Defense Minister Yitzhak Rabin disclosed Monday that his ministry had granted permission for representatives of families of soldiers believed held captive in Lebanon to talk to the PLO.

The purpose is to find out where they are and how they are, Rabin said. One family representative has even been allowed to go to Tunis, where the PLO is headquartered, to try to meet with PLO leaders.

“In a matter such as this, there can be no restrictions,” Rabin said.

He was referring to the law that provides severe penalties for Israelis who meet with representatives of the PLO or any other group on Israel’s list of terrorist organizations.

Addressing students at Tel Aviv University, Rabin said the Israel Defense Force is doing everything in its power to establish the fate of prisoners and their whereabouts.

Defense officials disclosed Sunday that Capt.

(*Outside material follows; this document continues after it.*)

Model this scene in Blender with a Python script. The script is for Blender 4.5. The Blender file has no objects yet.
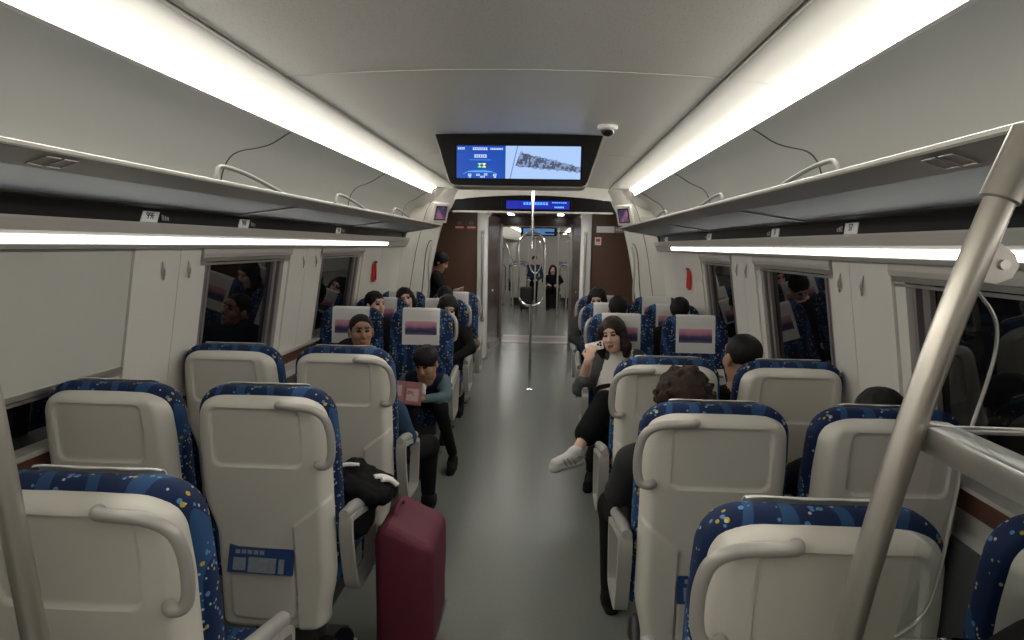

Ron Arad, an air force navigator who was shot down over Lebanon in October 1986, is being held by the Iranian Revolutionary Guard inside Lebanon.

A statement by his wife, Tamar Arad, that he was in Iranian custody, though not necessarily in Iran, was confirmed by Uri Slonim, a lawyer and special adviser to Rabin on missing soldiers.

In addition to Arad, six IDF soldiers remain listed as missing. They are Yehuda Katz, Zachary Baumel, Zvi Feldman, Yosef Fink, Rahamim Alsheikh and Samir Assad.